Christopher and His Kind

I've loved Christopher Isherwood's Goodbye To Berlin ever since I first read it as a teenager, I probably saw the film of Cabaret around the same time, and loved that too. Although both film and book are based on Isherwood's own experiences of 1930's Berlin, they are not purely autobiographical - events have been changed, characters conflated or altered, and certainly in respect of Isherwood's own sexuality greatly changed. So, in a way, Christopher and his kind is the "true" story behind Mr Norris Changes Trains and Goodbye to Berlin.
This is Isherwood's most honest account of his life in the 1930's. As a practicing homosexual, he felt constrained by life in England, and moved to Berlin, to a city which felt freer, and where he could meet boys. And at first the city did feel remarkably free, a city whose nightlife was in direct competition with Paris, and was determined to become ever more decadent. It also felt free politically, communism appeared to be becoming ever more popular, and as a fellow traveller, if not a committed communist, Isherwood enjoyed living there politically too.
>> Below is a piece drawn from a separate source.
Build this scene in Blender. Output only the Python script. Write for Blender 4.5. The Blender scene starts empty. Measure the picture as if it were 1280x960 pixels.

Incidentally this made an interesting comparison with my previous read - Child 44. There is a section in Tom Rob Smith's novel in which the hero unwittingly starts a police purge of homosexuals. This would have been unthinkable to Christopher Isherwood, for in the 1930's the Soviet Union was one of the few countries in which homosexuality was not illegal.
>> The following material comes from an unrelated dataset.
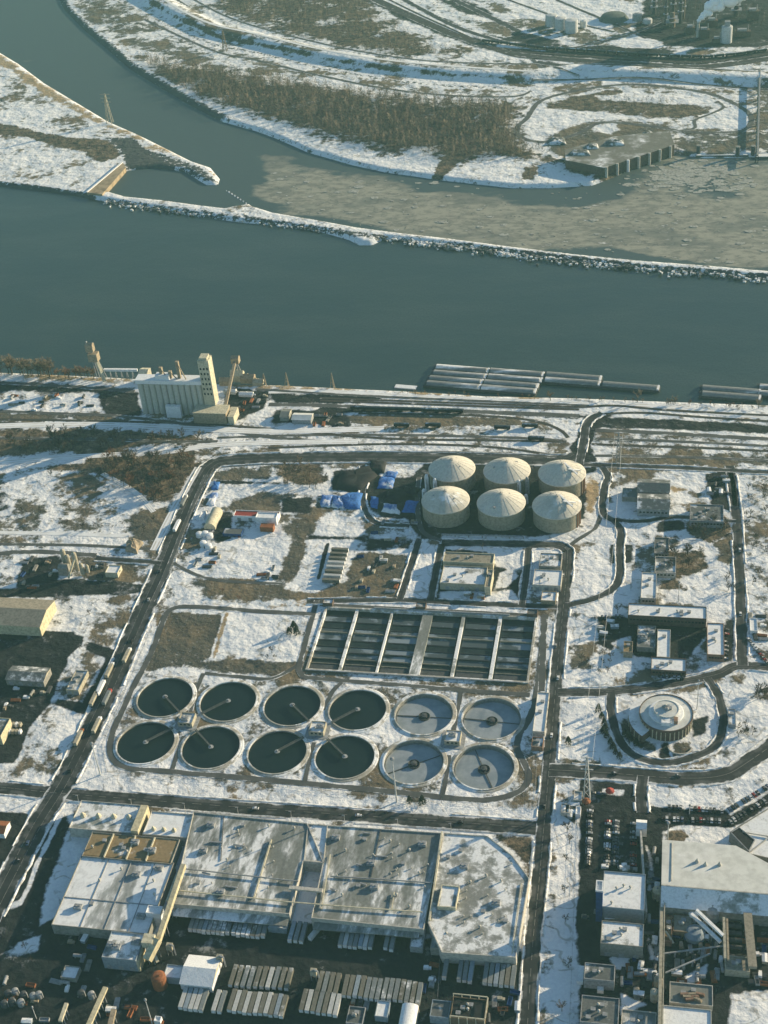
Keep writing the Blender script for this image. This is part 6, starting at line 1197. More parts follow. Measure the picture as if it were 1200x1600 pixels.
# railway wagons
def wagon_proto():
    t = thing('rail_wagon', 'x', 'rail wagon'); b = MB(); L, W = 15, 3
    b.prism([(-L/2, -W/2), (L/2, -W/2), (L/2, W/2), (-L/2, W/2)], 1.3, 4.0); 
    for q in range(11): x = -L/2+q*1.5; b.box(x-.08, x+.08, -W/2-.12, -W/2, 1.3, 4); b.box(x-.08, x+.08, W/2, W/2+.12, 1.3, 4)
    obj('body', b, 'black_stuff', t); obj('load', MB().gable(-L/2+.4, L/2-.4, -W/2+.2, W/2-.2, 4.01, 4.6), 'dark_roof', t)
    for x in (-L/2+2, L/2-2): obj('bogie', MB().box(x-1.2, x+1.2, -1.1, 1.1, .3, 1.3).bar((x-.8, -1.1, .5), (x-.8, 1.1, .5), .5, 0, 8).bar((x+.8, -1.1, .5), (x+.8, 1.1, .5), .5, 0, 8), 'tyre', t)
    return t
wp = wagon_proto(); first = True
def wagon(g, rz, label, group):
    global first
    t = wp if first else dup(wp); first = False; t.location = (g.x, g.y, .15); t.rotation_euler.z = rz; t['label'] = label; t['group'] = group
for i, (px, py) in enumerate([(628, 667), (677, 667), (785, 671), (828, 668), (838, 688)]): wagon(G(px, py), -.01, ['dark wagon alone on the snow, westernmost of five', 'dark wagon alone on the snow, second of five', 'dark wagon on the snow casting a long shadow, third of five', 'dark wagon at the dead grass near the loop', 'dark wagon on the siding at the loop end'][i], 'wagons on the near bank sidings')
ln = [tuple(q) for q in GP([(760, 66), (850, 77), (930, 82), (1000, 87), (1060, 90), (1100, 91), (1150, 87), (1195, 80)])]; d_ = 0; k_ = 0
for (ax, ay), (bx_, by_) in zip(ln, ln[1:]):
    L = math.dist((ax, ay), (bx_, by_)); 
    while d_ < L: f = d_/L; k_ += 1; wagon(Vector((ax+(bx_-ax)*f, ay+(by_-ay)*f, 0)), math.atan2(by_-ay, bx_-ax), f'dark wagon of the long far bank train, {nth(k_)} from the west', 'wagons of the far bank train'); d_ += 16.3
    d_ -= L
for i in range(9): wagon(G(560+i*19, 640.5+.55*i), -.03, f'black hopper wagon by the bank road, {nth(i+1)} of the string', 'string of hopper wagons on the near bank')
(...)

Gradually however life in Berlin changes, fascism gains the upper hand, and it becomes increasingly more difficult and dangerous to be a homosexual there. Isherwood's relationship with his long-term partner Heinz is threatened and they move across Europe trying desperately to find some way to prevent Heinz's return to Germany.
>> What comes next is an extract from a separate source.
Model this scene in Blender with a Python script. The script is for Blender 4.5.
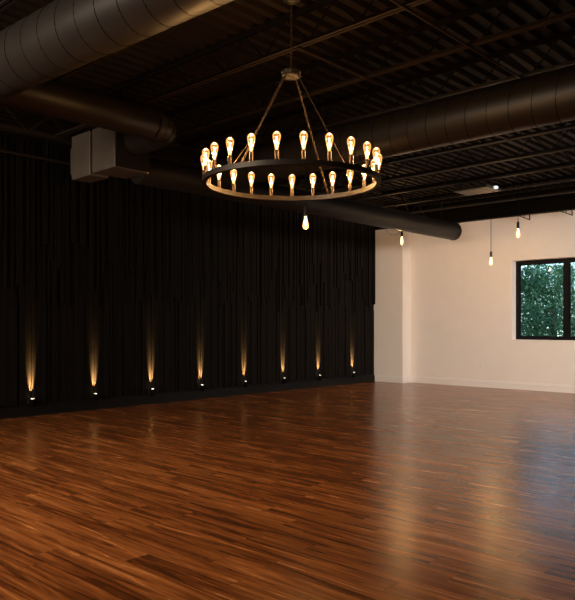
import bpy, bmesh, math, random
from mathutils import Vector, Matrix
random.seed(7)
PI = math.pi
S = bpy.context.scene
for o in list(bpy.data.objects):
    bpy.data.objects.remove(o)
COL = S.collection

# ---------------------------------------------------------------- camera
YAW = math.atan2(642.5, 688.0)
cam_d = bpy.data.cameras.new('camera')
cam = bpy.data.objects.new('camera', cam_d)
COL.objects.link(cam)
cam.location = (10.8, 0.0, 1.5)
cam.rotation_euler = (PI / 2, 0, YAW)
cam_d.sensor_fit = 'HORIZONTAL'
cam_d.sensor_width = 36
cam_d.lens = 688 * 36 / 575
cam_d.shift_y = 25 / 575
S.camera = cam

# ---------------------------------------------------------------- view, world, lights
S.view_settings.view_transform = 'Standard'
S.view_settings.look = 'None'
S.view_settings.gamma = 1
S.view_settings.use_curve_mapping = False
S.view_settings.exposure = 0.0

W = bpy.data.worlds.new('dusk_sky')
S.world = W
W.use_nodes = True
wn = W.node_tree
wn.nodes.clear()
w_out = wn.nodes.new('ShaderNodeOutputWorld')
w_bg = wn.nodes.new('ShaderNodeBackground')
w_sky = wn.nodes.new('ShaderNodeTexSky')
w_sky.sky_type = 'HOSEK_WILKIE'
w_sky.turbidity = 3.0
w_sky.sun_direction = Vector((0.75, -0.45, 0.42)).normalized()
wn.links.new(w_sky.outputs[0], w_bg.inputs[0])
w_bg.inputs[1].default_value = 14.0
wn.links.new(w_bg.outputs[0], w_out.inputs[0])

WARM = (1.0, 0.60, 0.27)


def light(name, kind, loc, power, color, target=None, **kw):
    d = bpy.data.lights.new(name, kind)
    d.energy = power
    d.color = color
    for k, v in kw.items():
        setattr(d, k, v)
    o = bpy.data.objects.new(name, d)
    COL.objects.link(o)
    o.location = loc
    if target is not None:
        o.rotation_euler = (Vector(target) - Vector(loc)).to_track_quat('-Z', 'Y').to_euler()
    return o


# added fill lights, out of view behind and right of the camera
light('side_fill_light', 'AREA', (14.5, 9.5, 3.5), 208, (1.0, 0.91, 0.84), (3.6, 15.3, 1.1),
      shape='RECTANGLE', size=2.6, size_y=1.4, spread=math.radians(76))
light('rear_fill_light', 'AREA', (4.6, -2.8, 3.2), 225, (1.0, 0.82, 0.64), (4.6, 6.0, 0.6),
      shape='RECTANGLE', size=4.5, size_y=1.2, spread=math.radians(100))


# ---------------------------------------------------------------- materials
def mat(name, color, rough=0.6, metal=0.0, spec=0.5, noise=0.0, nscale=6.0, bump=0.0, bscale=80.0, stretch=None):
    m = bpy.data.materials.new(name)
    m.use_nodes = True
    nt = m.node_tree
    b = nt.nodes['Principled BSDF']
    b.inputs['Base Color'].default_value = (*color, 1)
    b.inputs['Roughness'].default_value = rough
    b.inputs['Metallic'].default_value = metal
    b.inputs['Specular IOR Level'].default_value = spec
    if noise or bump:
        tc = nt.nodes.new('ShaderNodeTexCoord')
        mp = nt.nodes.new('ShaderNodeMapping')
        if stretch:
            mp.inputs['Scale'].default_value = stretch
        nt.links.new(tc.outputs['Object'], mp.inputs[0])
    if noise:
        n = nt.nodes.new('ShaderNodeTexNoise')
        n.inputs['Scale'].default_value = nscale
        n.inputs['Detail'].default_value = 4
        nt.links.new(mp.outputs[0], n.inputs['Vector'])
        r = nt.nodes.new('ShaderNodeValToRGB')
        r.color_ramp.elements[0].position = 0.3
        r.color_ramp.elements[1].position = 0.7
        r.color_ramp.elements[0].color = (*[c * (1 - noise) for c in color], 1)
        r.color_ramp.elements[1].color = (*[min(1, c * (1 + noise)) for c in color], 1)
        nt.links.new(n.outputs['Fac'], r.inputs[0])
        nt.links.new(r.outputs[0], b.inputs['Base Color'])
    if bump:
        n2 = nt.nodes.new('ShaderNodeTexNoise')
        n2.inputs['Scale'].default_value = bscale
        n2.inputs['Detail'].default_value = 3
        nt.links.new(mp.outputs[0], n2.inputs['Vector'])
        bp = nt.nodes.new('ShaderNodeBump')
        bp.inputs['Strength'].default_value = bump
        bp.inputs['Distance'].default_value = 0.01
        nt.links.new(n2.outputs['Fac'], bp.inputs['Height'])
        nt.links.new(bp.outputs[0], b.inputs['Normal'])
    return m


def emis(name, color, strength):
    m = bpy.data.materials.new(name)
    m.use_nodes = True
    nt = m.node_tree
    nt.nodes.clear()
    o = nt.nodes.new('ShaderNodeOutputMaterial')
    e = nt.nodes.new('ShaderNodeEmission')
    e.inputs[0].default_value = (*color, 1)
    e.inputs[1].default_value = strength
    nt.links.new(e.outputs[0], o.inputs[0])
    return m


def thin_glass(name, tint, rough=0.0, ior=1.45, glow=None):
    """see-through sheet: tinted transparency plus fresnel gloss (optional faint glow of a lit bulb)"""
    m = bpy.data.materials.new(name)
    m.use_nodes = True
    nt = m.node_tree
    nt.nodes.clear()
    o = nt.nodes.new('ShaderNodeOutputMaterial')
    t = nt.nodes.new('ShaderNodeBsdfTransparent')
    t.inputs[0].default_value = (*tint, 1)
    g = nt.nodes.new('ShaderNodeBsdfGlossy')
    g.inputs['Roughness'].default_value = rough
    f = nt.nodes.new('ShaderNodeFresnel')
    f.inputs['IOR'].default_value = ior
    mx = nt.nodes.new('ShaderNodeMixShader')
    nt.links.new(f.outputs[0], mx.inputs[0])
    nt.links.new(t.outputs[0], mx.inputs[1])
    nt.links.new(g.outputs[0], mx.inputs[2])
    last = mx
    if glow:
        e = nt.nodes.new('ShaderNodeEmission')
        e.inputs[0].default_value = (*glow[0], 1)
        e.inputs[1].default_value = glow[1]
        ad = nt.nodes.new('ShaderNodeAddShader')
        nt.links.new(mx.outputs[0], ad.inputs[0])
        nt.links.new(e.outputs[0], ad.inputs[1])
        last = ad
    nt.links.new(last.outputs[0], o.inputs[0])
    return m


def wood_floor():
    m = bpy.data.materials.new('walnut_plank_floor')
    m.use_nodes = True
    nt = m.node_tree
    L = nt.links.new
    b = nt.nodes['Principled BSDF']
    PW, PL = 0.178, 1.25

    def math_(op, a, c=None, d=None):
        n = nt.nodes.new('ShaderNodeMath')
        n.operation = op
        for i, v in enumerate((a, c, d)):
            if v is None:
                continue
            if isinstance(v, (int, float)):
                n.inputs[i].default_value = v
            else:
                L(v, n.inputs[i])
        return n.outputs[0]

    tc = nt.nodes.new('ShaderNodeTexCoord')
    sp = nt.nodes.new('ShaderNodeSeparateXYZ')
    L(tc.outputs['Object'], sp.inputs[0])
    x, y = sp.outputs[0], sp.outputs[1]
    v = math_('DIVIDE', y, PW)
    row = math_('FLOOR', v)
    fv = math_('FRACT', v)
    wr = nt.nodes.new('ShaderNodeTexWhiteNoise')
    wr.noise_dimensions = '1D'
    L(row, wr.inputs['W'])
    u = math_('ADD', math_('DIVIDE', x, PL), math_('MULTIPLY', wr.outputs['Value'], 7.0))
    colm = math_('FLOOR', u)
    fu = math_('FRACT', u)
    cv = nt.nodes.new('ShaderNodeCombineXYZ')
    L(row, cv.inputs[0])
    L(colm, cv.inputs[1])
    wp = nt.nodes.new('ShaderNodeTexWhiteNoise')
    wp.noise_dimensions = '2D'
    L(cv.outputs[0], wp.inputs['Vector'])
    rnd = wp.outputs['Value']
    # grain coordinates, stretched along the plank, shifted per plank
    gv = nt.nodes.new('ShaderNodeCombineXYZ')
    L(math_('MULTIPLY', x, 0.75), gv.inputs[0])
    L(math_('MULTIPLY', y, 13.0), gv.inputs[1])
    L(math_('MULTIPLY', rnd, 40.0), gv.inputs[2])
    n1 = nt.nodes.new('ShaderNodeTexNoise')
    n1.inputs['Scale'].default_value = 1.25
    n1.inputs['Detail'].default_value = 5
    n1.inputs['Roughness'].default_value = 0.62
    n1.inputs['Distortion'].default_value = 0.7
    L(gv.outputs[0], n1.inputs['Vector'])
    gv2 = nt.nodes.new('ShaderNodeCombineXYZ')
    L(math_('MULTIPLY', x, 5.0), gv2.inputs[0])
    L(math_('MULTIPLY', y, 130.0), gv2.inputs[1])
    L(math_('MULTIPLY', rnd, 60.0), gv2.inputs[2])
    n2 = nt.nodes.new('ShaderNodeTexNoise')
    n2.inputs['Scale'].default_value = 1.0
    n2.inputs['Detail'].default_value = 3
    L(gv2.outputs[0], n2.inputs['Vector'])
    f = math_('ADD', math_('MULTIPLY', n1.outputs['Fac'], 1.0), math_('MULTIPLY', math_('SUBTRACT', n2.outputs['Fac'], 0.5), 0.22))
    f = math_('ADD', f, math_('MULTIPLY', math_('SUBTRACT', rnd, 0.5), 0.10))
    ramp = nt.nodes.new('ShaderNodeValToRGB')
    cr = ramp.color_ramp
    cr.elements[0].position = 0.30
    cr.elements[0].color = (0.075, 0.023, 0.0070, 1)
    cr.elements[1].position = 0.76
    cr.elements[1].color = (0.60, 0.235, 0.070, 1)
    e = cr.elements.new(0.45)
    e.color = (0.19, 0.058, 0.0155, 1)
    e = cr.elements.new(0.60)
    e.color = (0.37, 0.130, 0.035, 1)
    L(f, ramp.inputs[0])
    # seams
    ev = math_('MINIMUM', fv, math_('SUBTRACT', 1.0, fv))
    eu = math_('MINIMUM', fu, math_('SUBTRACT', 1.0, fu))
    sv = math_('LESS_THAN', ev, 0.010)
    su = math_('LESS_THAN', eu, 0.0014)
    seam = math_('MAXIMUM', sv, su)
    mx = nt.nodes.new('ShaderNodeMix')
    mx.data_type = 'RGBA'
    L(math_('MULTIPLY', seam, 0.7), mx.inputs[0])
    L(ramp.outputs[0], mx.inputs[6])
    mx.inputs[7].default_value = (0.02, 0.007, 0.003, 1)
    L(mx.outputs[2], b.inputs['Base Color'])
    L(math_('ADD', 0.19, math_('MULTIPLY', n1.outputs['Fac'], 0.13)), b.inputs['Roughness'])
    b.inputs['Specular IOR Level'].default_value = 0.42
    bp = nt.nodes.new('ShaderNodeBump')
    bp.inputs['Strength'].default_value = 0.05
    bp.inputs['Distance'].default_value = 0.004
    L(math_('SUBTRACT', f, math_('MULTIPLY', seam, 0.6)), bp.inputs['Height'])
    L(bp.outputs[0], b.inputs['Normal'])
    return m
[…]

The story is compelling and fascinating, peopled with a who's who of literati of the early 20th century (W.H. Auden, Stephen Spender, John and Beatrix Lehman, Virginia and Leonard Woolf). It also charts the slide towards totalitarianism and war from an interesting perspective.

When I saw the BBC adaptation of Christopher and his kind recently, it mentioned that Isherwood had met up with Heinz (now happily married with a son) after the war, they had remained friends until this book was published, but after that never made contact again. It's hard to see why. Isherwood is sometimes rather patronising towards Heinz, but his love and loyalty to him shine through. A fascinating account, of especial interest to anyone who has loved Isherwood's Berlin books.